1 The importance of property as a basis for all rights of citizens was made evident through these revolutions. In the United States, the right to vote was at first only given to propertied white and male persons – have-nots were left outside. In France the same reservations were still expressed a century after the revolution when dealing with the Paris Commune.

2 See „Wohlstand und Armut – eine allgemeine Theorie über Eigentum, Geld, Güter und Staat” (Prosperity and Poverty – a general theory about property, money, goods and the state), Metropolis publishing house. In his large-scale study, „The Great Leveler – Violence and the History of Inequality,“ Walter Scheidel has shown that, since the Neolithic revolution, which for the first time in human history allowed the accumulation of hereditary wealth, growing inequality could only be reversed by what he Calls the four apocalyptic horsemen: devastating wars, bloody revolutions, total state collapse and disastrous epidemics. The historical argument does not, of course, exclude the logical possibility that man may finally discover a peaceful path to achieve the same goal – this hope must not be abandoned.

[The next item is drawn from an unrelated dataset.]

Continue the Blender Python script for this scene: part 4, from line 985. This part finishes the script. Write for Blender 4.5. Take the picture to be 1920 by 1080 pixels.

3 Unfortunately, there are people who are always on the lookout for confirmation of their own prejudices. I am quite sure that I will get some anti-Semitic comments to my article. Do I not know that Jews, at least in the United States, still dominate the financial sector? To such comments Hannah Arendt had already given a conclusive answer in her classic about totalitarianism. Apart from their leading role in Renaissance banking, Christians had, by the end of the 19th century at the latest, got a firm hold on the bank business. If because they enjoyed an above-average education Jews were disproportionately represented in the financial business, this has absolutely nothing to do with the rise of neoliberalism, just as Marxism has nothing to do with the fact that its founder was of Jewish descent. Such profound transformations of political thinking and political economy are due to much deeper lying forces.